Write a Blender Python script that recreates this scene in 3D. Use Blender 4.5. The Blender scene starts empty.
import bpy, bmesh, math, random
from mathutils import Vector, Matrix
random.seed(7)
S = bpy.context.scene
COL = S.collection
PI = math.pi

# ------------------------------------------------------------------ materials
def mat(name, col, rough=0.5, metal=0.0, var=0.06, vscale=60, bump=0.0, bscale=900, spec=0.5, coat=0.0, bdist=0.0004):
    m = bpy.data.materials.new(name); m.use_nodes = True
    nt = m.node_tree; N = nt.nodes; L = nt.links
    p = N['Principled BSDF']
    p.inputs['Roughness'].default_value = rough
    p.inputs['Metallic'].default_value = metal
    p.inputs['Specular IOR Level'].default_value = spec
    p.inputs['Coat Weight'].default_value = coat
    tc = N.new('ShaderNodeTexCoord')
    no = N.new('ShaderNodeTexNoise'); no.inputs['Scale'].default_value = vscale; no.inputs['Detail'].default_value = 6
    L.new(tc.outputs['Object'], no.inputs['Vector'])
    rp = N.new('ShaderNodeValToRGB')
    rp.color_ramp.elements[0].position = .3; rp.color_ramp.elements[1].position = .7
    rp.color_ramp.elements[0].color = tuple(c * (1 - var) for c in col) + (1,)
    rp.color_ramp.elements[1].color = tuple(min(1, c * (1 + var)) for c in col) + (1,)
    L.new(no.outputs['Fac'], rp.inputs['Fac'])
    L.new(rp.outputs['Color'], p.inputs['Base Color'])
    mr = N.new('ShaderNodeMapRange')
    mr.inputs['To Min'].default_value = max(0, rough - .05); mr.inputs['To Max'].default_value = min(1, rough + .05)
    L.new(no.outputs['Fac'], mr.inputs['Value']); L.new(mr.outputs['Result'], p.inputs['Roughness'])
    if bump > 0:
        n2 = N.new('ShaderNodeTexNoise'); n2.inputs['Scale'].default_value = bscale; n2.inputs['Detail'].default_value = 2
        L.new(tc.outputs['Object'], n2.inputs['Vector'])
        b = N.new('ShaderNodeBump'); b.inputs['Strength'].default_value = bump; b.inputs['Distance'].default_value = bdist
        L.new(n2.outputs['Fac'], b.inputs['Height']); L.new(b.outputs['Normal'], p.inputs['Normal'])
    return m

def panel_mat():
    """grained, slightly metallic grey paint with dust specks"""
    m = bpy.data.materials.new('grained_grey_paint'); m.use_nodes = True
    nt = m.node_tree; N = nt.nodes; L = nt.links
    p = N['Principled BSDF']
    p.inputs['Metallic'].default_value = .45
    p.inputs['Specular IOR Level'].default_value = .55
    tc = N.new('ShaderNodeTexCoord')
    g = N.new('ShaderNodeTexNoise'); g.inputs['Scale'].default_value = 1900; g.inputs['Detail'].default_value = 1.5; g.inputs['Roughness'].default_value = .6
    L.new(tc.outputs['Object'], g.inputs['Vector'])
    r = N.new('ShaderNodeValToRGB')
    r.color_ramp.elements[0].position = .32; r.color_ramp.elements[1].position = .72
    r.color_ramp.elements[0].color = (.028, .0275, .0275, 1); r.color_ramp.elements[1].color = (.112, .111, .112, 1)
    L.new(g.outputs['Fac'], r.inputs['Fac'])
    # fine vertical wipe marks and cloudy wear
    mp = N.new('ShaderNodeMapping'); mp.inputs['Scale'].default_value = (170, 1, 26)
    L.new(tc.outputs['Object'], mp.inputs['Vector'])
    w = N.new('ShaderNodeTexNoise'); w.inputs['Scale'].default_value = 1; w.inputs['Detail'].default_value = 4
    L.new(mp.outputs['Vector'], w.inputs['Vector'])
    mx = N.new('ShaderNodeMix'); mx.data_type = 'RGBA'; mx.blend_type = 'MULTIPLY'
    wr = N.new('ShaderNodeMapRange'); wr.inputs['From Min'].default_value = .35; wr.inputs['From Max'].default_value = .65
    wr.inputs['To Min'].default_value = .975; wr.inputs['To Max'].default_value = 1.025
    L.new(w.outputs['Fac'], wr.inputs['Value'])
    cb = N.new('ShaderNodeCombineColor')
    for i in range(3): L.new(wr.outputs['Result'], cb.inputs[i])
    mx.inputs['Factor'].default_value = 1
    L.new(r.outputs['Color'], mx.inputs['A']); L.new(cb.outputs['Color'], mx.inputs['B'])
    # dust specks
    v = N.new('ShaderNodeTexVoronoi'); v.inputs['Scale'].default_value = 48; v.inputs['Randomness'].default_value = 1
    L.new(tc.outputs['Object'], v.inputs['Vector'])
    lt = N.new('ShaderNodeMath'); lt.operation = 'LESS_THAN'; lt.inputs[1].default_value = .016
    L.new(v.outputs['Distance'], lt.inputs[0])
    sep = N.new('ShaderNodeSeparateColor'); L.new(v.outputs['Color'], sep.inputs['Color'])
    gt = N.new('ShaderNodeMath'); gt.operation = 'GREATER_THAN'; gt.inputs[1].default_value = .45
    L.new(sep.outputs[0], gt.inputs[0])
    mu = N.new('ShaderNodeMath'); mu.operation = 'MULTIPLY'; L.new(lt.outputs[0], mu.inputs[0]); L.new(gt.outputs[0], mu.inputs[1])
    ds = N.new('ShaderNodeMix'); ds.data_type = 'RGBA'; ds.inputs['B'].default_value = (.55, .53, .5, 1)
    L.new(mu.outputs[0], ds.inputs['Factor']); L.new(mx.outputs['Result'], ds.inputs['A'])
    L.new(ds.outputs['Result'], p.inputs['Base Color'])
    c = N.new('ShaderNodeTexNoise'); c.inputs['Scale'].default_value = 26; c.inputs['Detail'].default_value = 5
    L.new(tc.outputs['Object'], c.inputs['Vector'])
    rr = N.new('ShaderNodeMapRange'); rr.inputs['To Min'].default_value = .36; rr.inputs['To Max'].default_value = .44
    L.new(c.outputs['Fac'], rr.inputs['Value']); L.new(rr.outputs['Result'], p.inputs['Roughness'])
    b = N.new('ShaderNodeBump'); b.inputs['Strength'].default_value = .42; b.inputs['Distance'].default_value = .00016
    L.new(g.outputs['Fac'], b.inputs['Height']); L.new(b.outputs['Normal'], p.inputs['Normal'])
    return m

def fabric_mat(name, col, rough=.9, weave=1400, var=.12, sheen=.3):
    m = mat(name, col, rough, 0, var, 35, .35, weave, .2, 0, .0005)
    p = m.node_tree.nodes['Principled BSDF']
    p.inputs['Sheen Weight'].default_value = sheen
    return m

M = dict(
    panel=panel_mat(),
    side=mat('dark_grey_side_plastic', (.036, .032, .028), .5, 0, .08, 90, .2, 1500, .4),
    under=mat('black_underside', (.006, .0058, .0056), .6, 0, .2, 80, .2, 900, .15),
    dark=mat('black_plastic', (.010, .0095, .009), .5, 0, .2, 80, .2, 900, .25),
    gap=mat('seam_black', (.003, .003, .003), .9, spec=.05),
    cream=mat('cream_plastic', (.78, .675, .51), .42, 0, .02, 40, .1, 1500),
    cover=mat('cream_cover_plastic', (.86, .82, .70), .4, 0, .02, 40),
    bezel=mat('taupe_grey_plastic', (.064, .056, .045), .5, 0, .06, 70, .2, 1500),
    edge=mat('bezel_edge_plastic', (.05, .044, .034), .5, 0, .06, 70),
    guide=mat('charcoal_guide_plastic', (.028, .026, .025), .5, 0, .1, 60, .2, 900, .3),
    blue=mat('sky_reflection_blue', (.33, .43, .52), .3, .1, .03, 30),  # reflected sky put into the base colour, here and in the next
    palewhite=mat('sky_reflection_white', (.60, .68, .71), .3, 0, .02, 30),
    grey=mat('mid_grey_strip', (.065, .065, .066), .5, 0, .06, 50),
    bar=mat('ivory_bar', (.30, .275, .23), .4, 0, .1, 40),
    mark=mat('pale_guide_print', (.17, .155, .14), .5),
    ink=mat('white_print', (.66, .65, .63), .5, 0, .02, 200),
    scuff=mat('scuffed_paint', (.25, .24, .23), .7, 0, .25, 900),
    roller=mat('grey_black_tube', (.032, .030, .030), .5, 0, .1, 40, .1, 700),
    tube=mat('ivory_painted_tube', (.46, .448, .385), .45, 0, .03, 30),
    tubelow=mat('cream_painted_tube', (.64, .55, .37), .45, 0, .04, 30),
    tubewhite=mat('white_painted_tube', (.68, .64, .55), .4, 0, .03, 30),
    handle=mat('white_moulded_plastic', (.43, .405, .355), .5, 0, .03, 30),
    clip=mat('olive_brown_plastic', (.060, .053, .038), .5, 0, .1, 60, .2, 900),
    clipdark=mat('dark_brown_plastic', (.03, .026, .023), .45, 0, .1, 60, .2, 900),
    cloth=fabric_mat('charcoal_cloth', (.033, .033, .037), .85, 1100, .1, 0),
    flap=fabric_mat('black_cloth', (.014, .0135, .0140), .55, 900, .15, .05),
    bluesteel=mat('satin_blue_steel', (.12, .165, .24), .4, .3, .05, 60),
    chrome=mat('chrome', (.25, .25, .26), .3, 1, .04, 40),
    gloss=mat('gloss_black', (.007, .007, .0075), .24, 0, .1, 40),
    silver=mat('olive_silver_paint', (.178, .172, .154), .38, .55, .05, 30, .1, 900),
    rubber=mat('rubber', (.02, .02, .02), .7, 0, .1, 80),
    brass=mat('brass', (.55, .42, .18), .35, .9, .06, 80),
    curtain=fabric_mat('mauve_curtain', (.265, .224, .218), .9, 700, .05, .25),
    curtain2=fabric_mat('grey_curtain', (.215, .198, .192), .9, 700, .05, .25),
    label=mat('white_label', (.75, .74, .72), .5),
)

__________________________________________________

## [Given problem]
Reproduce only the lines from the top of the material through the one bearing "PI = math.pi", each exactly as it stands.

## [Solution to the exercise]
Write a Blender Python script that recreates this scene in 3D. Use Blender 4.5. The Blender scene starts empty.
import bpy, bmesh, math, random
from mathutils import Vector, Matrix
random.seed(7)
S = bpy.context.scene
COL = S.collection
PI = math.pi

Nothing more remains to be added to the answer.